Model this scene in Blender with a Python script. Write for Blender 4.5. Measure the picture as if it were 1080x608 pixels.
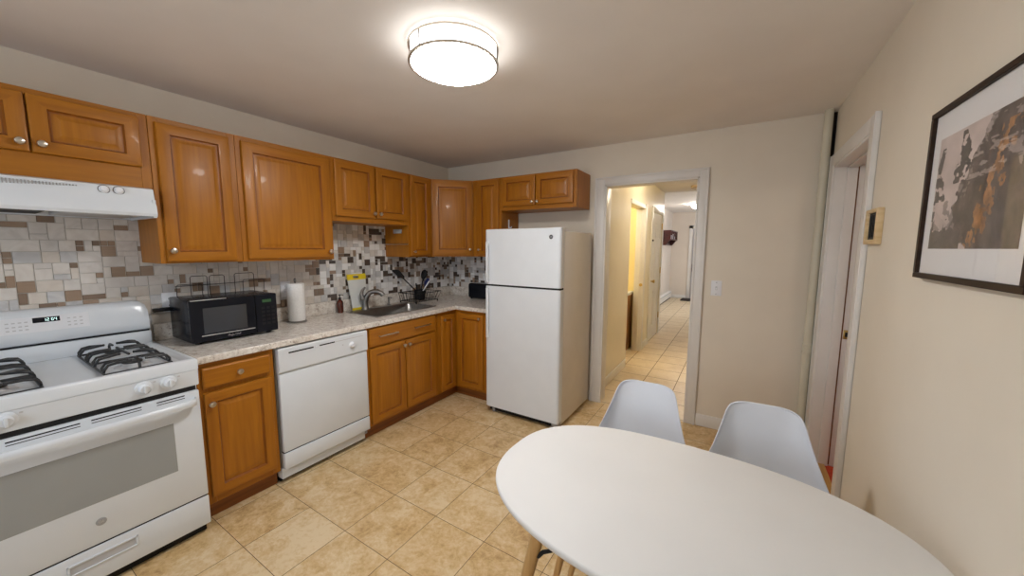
import bpy, bmesh, math, random
from mathutils import Vector, Matrix, Euler
import numpy as np
rnd = random.Random(7)
for o in list(bpy.data.objects): bpy.data.objects.remove(o)
sc = bpy.context.scene
COL = sc.collection
R = math.radians

# ---------------------------------------------------------------- camera, world, light, exposure
cam = bpy.data.cameras.new('camera'); cam.sensor_width = 36; cam.lens = 383.8*36/1080; cam.clip_start = .02
camo = bpy.data.objects.new('camera', cam); COL.objects.link(camo); sc.camera = camo
CX, CY, CZ, YAW, PITCH, ROLL = 2.9194, -3.2869, 1.4699, 31.842, 6.337, 0.210
_y, _p, _r = R(YAW), R(PITCH), R(ROLL)
F = Vector((-math.sin(_y)*math.cos(_p), math.cos(_y)*math.cos(_p), -math.sin(_p)))
r0 = Vector((math.cos(_y), math.sin(_y), 0)); u0 = r0.cross(F)
Rt = r0*math.cos(_r)+u0*math.sin(_r); U = -r0*math.sin(_r)+u0*math.cos(_r)
camo.matrix_world = Matrix(((Rt.x, U.x, -F.x, CX), (Rt.y, U.y, -F.y, CY), (Rt.z, U.z, -F.z, CZ), (0, 0, 0, 1)))
sc.view_settings.view_transform = 'Standard'; sc.view_settings.look = 'None'
sc.view_settings.gamma = 1; sc.view_settings.use_curve_mapping = False
sc.view_settings.exposure = 0.32
try:
    sc.cycles.use_denoising = True; sc.cycles.max_bounces = 10; sc.cycles.diffuse_bounces = 6
    sc.cycles.sample_clamp_indirect = 6
except Exception: pass
w = bpy.data.worlds.new('world'); sc.world = w; w.use_nodes = True
w.node_tree.nodes['Background'].inputs[0].default_value = (.78, .88, 1, 1)
w.node_tree.nodes['Background'].inputs[1].default_value = 5.0
LAMP = 39.0            # emission of the kitchen ceiling lamp
HALL = 70.0            # the hall's lamps, the added unseen one included
WX, H = 3.415, 2.378   # room width and height
YF = -4.75             # wall behind the camera
pl = bpy.data.lights.new('window_portal', 'AREA'); pl.shape = 'RECTANGLE'; pl.size = 1.5; pl.size_y = 1.2
pl.cycles.is_portal = True
plo = bpy.data.objects.new('window_portal', pl); COL.objects.link(plo)
plo.location = (1.75, YF-.16, 1.55); plo.rotation_euler = (R(90), 0, 0)

pl2 = bpy.data.lights.new('hall_window_portal', 'AREA'); pl2.shape = 'RECTANGLE'; pl2.size = 2.4; pl2.size_y = 1.35
pl2.cycles.is_portal = True
plo2 = bpy.data.objects.new('hall_window_portal', pl2); COL.objects.link(plo2)
plo2.location = (4.24, 6.2, 1.475); plo2.rotation_euler = (R(90), 0, R(90))
ld = bpy.data.lights.new('side_room_fill', 'POINT'); ld.energy = 5; ld.color = (1, .86, .70); ld.shadow_soft_size = .08  # unseen fill light, added to warm the right doorway's jamb
ldo = bpy.data.objects.new('side_room_fill', ld); COL.objects.link(ldo); ldo.location = (4.5, -1.4, 2.15)

# ---------------------------------------------------------------- materials
def mat(name, col, rough=.5, metal=0, spec=.5, emit=None, es=0, coat=0, trans=0, alpha=1):
    m = bpy.data.materials.new(name); m.use_nodes = True
    b = m.node_tree.nodes['Principled BSDF']
    b.inputs['Base Color'].default_value = (*col, 1); b.inputs['Roughness'].default_value = rough
    b.inputs['Metallic'].default_value = metal; b.inputs['Specular IOR Level'].default_value = spec
    b.inputs['Coat Weight'].default_value = coat; b.inputs['Transmission Weight'].default_value = trans
    b.inputs['Alpha'].default_value = alpha
    if emit: b.inputs['Emission Color'].default_value = (*emit, 1); b.inputs['Emission Strength'].default_value = es
    return m
def nd(m, t, **k):
    n = m.node_tree.nodes.new(t)
    for a, v in k.items(): setattr(n, a, v)
    return n
def noisy(name, c0, c1, scale=(1, 1, 1), nscale=5, detail=4, rough=.5, bump=0, lo=.35, hi=.65, distort=0, mid=None, coat=0, spec=.5, bscale=None):
    """two or three tones mixed by noise in object space"""
    m = mat(name, c0, rough, coat=coat, spec=spec); L = m.node_tree.links; b = m.node_tree.nodes['Principled BSDF']
    tc = nd(m, 'ShaderNodeTexCoord'); mp = nd(m, 'ShaderNodeMapping'); mp.inputs['Scale'].default_value = scale
    n = nd(m, 'ShaderNodeTexNoise'); n.inputs['Scale'].default_value = nscale; n.inputs['Detail'].default_value = detail
    n.inputs['Distortion'].default_value = distort
    r = nd(m, 'ShaderNodeValToRGB'); e = r.color_ramp.elements
    e[0].position = lo; e[0].color = (*c0, 1); e[1].position = hi; e[1].color = (*c1, 1)
    if mid: x = e.new((lo+hi)/2); x.color = (*mid, 1)
    L.new(tc.outputs['Object'], mp.inputs['Vector']); L.new(mp.outputs[0], n.inputs['Vector'])
    L.new(n.outputs['Fac'], r.inputs[0]); L.new(r.outputs[0], b.inputs['Base Color'])
    if bump:
        bp = nd(m, 'ShaderNodeBump'); bp.inputs['Strength'].default_value = bump; bp.inputs['Distance'].default_value = .002
        if bscale:
            n2 = nd(m, 'ShaderNodeTexNoise'); n2.inputs['Scale'].default_value = bscale
            L.new(tc.outputs['Object'], n2.inputs['Vector']); L.new(n2.outputs['Fac'], bp.inputs['Height'])
        else: L.new(n.outputs['Fac'], bp.inputs['Height'])
        L.new(bp.outputs[0], b.inputs['Normal'])
    return m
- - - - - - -
> [TASK TO CARRY OUT]: The lines from the start of the data through the line that contains "R = math.radians" are to be returned exactly, please, with both ends included and every picture left out.

> [OUTPUT FOR THIS EXERCISE]:
Model this scene in Blender with a Python script. Write for Blender 4.5. Measure the picture as if it were 1080x608 pixels.
import bpy, bmesh, math, random
from mathutils import Vector, Matrix, Euler
import numpy as np
rnd = random.Random(7)
for o in list(bpy.data.objects): bpy.data.objects.remove(o)
sc = bpy.context.scene
COL = sc.collection
R = math.radians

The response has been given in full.